§ Source material
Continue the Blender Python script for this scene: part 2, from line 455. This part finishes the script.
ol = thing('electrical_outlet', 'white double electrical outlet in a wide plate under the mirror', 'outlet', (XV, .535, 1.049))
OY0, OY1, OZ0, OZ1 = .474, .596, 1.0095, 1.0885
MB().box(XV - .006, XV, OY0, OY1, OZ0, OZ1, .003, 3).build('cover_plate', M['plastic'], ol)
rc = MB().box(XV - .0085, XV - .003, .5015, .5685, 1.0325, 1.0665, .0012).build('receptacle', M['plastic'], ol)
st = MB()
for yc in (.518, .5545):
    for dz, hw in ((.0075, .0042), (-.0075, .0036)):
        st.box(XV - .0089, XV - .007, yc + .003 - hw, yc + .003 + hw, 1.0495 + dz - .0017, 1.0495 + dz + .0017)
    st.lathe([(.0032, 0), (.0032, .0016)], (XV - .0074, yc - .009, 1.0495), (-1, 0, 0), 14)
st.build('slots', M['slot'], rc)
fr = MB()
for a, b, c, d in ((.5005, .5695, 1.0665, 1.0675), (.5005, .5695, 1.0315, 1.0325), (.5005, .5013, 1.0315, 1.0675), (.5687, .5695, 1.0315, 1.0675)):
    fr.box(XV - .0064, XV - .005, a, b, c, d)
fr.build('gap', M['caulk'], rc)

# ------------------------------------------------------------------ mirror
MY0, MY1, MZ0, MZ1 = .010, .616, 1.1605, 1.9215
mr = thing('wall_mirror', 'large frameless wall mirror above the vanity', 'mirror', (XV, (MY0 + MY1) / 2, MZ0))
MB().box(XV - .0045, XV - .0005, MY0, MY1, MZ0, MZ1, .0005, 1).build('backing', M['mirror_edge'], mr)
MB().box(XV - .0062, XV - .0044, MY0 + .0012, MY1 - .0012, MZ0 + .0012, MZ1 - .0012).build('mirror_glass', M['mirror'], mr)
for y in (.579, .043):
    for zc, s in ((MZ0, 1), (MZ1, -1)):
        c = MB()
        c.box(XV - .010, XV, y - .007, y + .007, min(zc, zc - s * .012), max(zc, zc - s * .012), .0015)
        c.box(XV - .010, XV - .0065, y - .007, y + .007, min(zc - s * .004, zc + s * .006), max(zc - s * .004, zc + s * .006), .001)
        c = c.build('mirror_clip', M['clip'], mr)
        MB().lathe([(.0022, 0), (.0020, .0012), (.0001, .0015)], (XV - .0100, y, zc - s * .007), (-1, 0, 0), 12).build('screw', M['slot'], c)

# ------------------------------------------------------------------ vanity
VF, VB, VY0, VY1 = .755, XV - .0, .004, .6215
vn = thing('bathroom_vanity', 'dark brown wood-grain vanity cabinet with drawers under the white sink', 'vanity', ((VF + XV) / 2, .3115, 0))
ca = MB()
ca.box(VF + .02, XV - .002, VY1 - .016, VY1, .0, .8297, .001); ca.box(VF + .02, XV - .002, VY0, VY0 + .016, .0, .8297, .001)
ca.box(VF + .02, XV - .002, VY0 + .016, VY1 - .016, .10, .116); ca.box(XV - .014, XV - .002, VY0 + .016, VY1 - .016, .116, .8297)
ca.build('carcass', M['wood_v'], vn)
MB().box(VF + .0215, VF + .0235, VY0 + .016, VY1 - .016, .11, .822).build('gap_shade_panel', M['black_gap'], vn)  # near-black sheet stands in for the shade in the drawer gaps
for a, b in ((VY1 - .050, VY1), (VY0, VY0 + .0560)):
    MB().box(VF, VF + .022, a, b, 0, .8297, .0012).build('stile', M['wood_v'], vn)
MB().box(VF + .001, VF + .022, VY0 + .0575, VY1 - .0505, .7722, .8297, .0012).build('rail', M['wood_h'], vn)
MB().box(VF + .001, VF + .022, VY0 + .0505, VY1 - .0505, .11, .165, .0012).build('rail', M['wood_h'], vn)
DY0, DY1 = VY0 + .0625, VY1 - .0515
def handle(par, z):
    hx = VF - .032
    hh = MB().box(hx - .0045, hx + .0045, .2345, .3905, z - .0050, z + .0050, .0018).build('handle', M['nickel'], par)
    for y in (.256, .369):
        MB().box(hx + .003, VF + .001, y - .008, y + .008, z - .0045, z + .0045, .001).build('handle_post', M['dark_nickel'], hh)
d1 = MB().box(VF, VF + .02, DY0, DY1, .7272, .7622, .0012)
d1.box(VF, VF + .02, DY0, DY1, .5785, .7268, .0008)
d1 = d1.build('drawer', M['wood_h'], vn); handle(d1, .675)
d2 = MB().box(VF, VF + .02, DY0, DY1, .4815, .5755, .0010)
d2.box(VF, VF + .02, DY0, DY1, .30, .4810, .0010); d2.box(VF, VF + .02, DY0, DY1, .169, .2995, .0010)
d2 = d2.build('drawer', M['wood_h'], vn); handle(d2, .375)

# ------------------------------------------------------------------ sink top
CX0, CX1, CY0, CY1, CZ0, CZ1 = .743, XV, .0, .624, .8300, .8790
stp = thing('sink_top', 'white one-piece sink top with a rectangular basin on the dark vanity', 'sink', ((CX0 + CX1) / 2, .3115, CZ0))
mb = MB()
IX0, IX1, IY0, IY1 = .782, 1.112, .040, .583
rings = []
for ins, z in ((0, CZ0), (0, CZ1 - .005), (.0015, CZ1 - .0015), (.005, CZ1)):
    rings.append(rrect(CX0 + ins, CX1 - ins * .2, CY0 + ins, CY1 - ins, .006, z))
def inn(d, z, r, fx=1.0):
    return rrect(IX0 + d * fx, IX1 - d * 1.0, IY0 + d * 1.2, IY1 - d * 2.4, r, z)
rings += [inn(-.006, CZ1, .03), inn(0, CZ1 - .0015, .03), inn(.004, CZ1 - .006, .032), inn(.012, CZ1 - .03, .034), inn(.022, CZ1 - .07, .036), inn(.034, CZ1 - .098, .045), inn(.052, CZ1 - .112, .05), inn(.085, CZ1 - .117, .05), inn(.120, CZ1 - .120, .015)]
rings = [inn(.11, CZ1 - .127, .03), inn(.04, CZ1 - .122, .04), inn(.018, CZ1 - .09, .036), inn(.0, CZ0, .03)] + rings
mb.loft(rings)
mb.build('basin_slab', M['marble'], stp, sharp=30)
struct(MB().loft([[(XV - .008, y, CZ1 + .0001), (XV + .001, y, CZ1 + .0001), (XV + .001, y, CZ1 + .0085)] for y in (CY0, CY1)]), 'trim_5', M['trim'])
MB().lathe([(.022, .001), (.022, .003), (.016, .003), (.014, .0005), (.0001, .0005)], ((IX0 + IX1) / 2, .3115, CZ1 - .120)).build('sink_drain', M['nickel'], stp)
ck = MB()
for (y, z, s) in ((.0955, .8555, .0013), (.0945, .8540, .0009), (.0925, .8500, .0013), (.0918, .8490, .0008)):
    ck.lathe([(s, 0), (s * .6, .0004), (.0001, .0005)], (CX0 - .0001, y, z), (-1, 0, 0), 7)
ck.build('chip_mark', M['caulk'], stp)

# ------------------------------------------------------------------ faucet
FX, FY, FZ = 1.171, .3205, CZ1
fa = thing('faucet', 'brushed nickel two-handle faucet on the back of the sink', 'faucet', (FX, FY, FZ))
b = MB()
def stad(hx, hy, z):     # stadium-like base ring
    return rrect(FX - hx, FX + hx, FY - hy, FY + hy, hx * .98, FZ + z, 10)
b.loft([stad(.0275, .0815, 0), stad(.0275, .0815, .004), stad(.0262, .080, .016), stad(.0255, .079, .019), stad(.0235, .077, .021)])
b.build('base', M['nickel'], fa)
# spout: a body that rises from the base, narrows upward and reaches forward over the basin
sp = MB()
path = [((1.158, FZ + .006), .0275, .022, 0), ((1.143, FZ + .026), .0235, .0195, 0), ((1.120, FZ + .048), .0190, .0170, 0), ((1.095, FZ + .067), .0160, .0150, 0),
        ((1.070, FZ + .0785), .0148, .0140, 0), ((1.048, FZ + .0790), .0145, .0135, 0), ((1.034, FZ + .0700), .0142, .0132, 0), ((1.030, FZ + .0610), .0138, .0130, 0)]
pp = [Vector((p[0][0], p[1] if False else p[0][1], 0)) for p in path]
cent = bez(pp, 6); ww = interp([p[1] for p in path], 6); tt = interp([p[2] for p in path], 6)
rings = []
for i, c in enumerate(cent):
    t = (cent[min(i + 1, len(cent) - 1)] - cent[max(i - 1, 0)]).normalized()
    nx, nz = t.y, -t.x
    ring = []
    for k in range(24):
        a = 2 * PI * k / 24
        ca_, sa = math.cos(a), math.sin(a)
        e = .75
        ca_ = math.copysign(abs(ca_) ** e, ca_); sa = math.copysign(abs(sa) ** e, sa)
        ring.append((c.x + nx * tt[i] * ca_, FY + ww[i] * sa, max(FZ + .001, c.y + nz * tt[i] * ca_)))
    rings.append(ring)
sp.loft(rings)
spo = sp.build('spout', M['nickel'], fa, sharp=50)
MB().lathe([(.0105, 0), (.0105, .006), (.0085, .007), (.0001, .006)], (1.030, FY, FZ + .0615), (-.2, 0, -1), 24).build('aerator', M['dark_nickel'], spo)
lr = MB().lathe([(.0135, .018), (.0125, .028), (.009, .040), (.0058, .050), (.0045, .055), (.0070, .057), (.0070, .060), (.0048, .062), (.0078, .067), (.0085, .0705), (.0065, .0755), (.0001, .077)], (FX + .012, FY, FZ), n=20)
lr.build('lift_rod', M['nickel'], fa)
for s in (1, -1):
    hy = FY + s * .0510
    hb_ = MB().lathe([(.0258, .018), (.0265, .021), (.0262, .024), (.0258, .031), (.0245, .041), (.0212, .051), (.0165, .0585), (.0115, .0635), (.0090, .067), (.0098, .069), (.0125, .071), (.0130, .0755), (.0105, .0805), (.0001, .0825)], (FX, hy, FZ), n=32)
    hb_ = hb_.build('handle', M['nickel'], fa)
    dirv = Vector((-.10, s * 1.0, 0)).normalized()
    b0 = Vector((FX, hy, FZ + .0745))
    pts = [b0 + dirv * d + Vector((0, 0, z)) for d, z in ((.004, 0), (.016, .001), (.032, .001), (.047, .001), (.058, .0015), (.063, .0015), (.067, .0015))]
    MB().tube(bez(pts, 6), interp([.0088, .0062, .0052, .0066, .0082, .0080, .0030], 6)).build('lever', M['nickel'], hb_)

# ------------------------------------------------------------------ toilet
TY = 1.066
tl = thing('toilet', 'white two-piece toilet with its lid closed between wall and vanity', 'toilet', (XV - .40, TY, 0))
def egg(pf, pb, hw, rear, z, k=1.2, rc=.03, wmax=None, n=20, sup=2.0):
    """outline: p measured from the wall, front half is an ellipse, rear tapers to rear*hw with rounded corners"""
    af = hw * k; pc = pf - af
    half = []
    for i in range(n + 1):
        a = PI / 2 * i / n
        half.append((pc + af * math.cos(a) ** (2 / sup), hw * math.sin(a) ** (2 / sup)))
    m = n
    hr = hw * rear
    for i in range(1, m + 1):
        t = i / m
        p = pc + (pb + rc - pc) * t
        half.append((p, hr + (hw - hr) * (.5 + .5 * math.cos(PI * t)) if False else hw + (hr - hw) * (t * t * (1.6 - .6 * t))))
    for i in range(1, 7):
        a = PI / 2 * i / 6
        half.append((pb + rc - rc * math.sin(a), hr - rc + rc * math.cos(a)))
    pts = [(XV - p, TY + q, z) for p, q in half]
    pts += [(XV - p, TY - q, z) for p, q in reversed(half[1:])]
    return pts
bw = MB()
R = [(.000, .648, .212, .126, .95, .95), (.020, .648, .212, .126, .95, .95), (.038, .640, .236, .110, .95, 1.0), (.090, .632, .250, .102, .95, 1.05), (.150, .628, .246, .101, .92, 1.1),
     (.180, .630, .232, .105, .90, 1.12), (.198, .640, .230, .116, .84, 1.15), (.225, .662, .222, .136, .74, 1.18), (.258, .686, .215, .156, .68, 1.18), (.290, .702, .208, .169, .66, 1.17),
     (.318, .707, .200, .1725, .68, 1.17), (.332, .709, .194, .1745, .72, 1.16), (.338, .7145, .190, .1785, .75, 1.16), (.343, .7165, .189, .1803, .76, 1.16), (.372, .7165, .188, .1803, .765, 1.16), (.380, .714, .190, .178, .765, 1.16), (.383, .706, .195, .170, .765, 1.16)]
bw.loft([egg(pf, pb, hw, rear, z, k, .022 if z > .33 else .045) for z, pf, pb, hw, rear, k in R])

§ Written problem
Give the count of lines that hold the word "from", with nothing added.

§ Reply to the exercise
3